Das VG weist jedoch darauf hin, dass in der Rechtsprechung regelmäßig solche Prognosen angestellt werden. Es werde von Betroffenen bei der Darlegung ihrer Fluchtgründe „mithin erwartet, dass sie in irgendeiner Form unter Beweis stellen, dass ihnen das Verfolgen ihrer Neigungen wichtig und damit relevanter Bestandteil ihrer Identität ist“. Demgegenüber betont das VG Braunschweig, die sexuelle Orientierung sei zwingend ein bedeutsamer Bestandteil der menschlichen Identität, die auch heterosexuellen Personen nicht abgesprochen werden würde. Inwiefern die betroffene Person ihre sexuelle Orientierung bisher ausgelebt hat, sowohl im Herkunfts- als auch im Aufnahmeland, sei daher nicht maßgeblich für die Annahme einer Verfolgungsgefahr.

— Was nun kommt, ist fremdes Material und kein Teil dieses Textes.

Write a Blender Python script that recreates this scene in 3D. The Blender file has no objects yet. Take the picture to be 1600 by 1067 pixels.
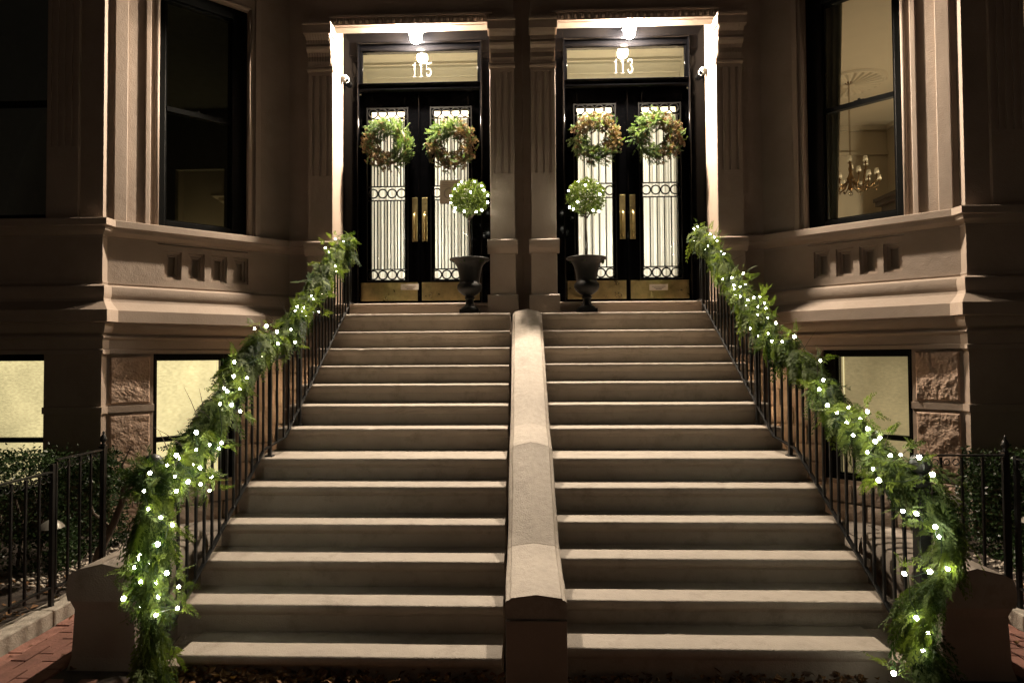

Die sexuelle Orientierung sei ein „zwingend bedeutsamer Bestandteil“ der menschlichen Identität, weshalb bei einer nur zurückhaltend ausgelebten Sexualität nicht ohne weiteres auf ein fehlendes oder geringes Bedürfnis geschlossen werden darf. Dies gilt umso mehr, wenn Betroffene in einem gesellschaftlichen Umfeld aufwachsen, in dem Sexualität tabuisiert wird. Wie viel Platz Sexualität und Partnerschaft im Leben eines Menschen einnehmen, ist individuell unterschiedlich und kann sich je nach Lebensphase verändern.
Laut VG ist die Entscheidung, wie eine Person ihre sexuelle Orientierung ausleben möchte und ob sie sich offen zu ihr bekennen möchte oder nicht, eine höchstpersönliche, deren Bewertung dem Gericht entzogen ist.
Darüber hinaus schützt laut VG Braunschweig das diskrete Ausleben der sexuellen Orientierung im Iran nicht sicher vor Verfolgung. Denn bereits das Aufkommen eines entsprechenden Verdachts könne zu Verfolgungshandlungen führen. Zudem sei die sexuelle Orientierung ein Merkmal, das Betroffene für das gesamte Leben prägt und begleitet, sodass es noch zu vielen Situationen kommen kann, in denen sie vom Umfeld bemerkt werden könnte.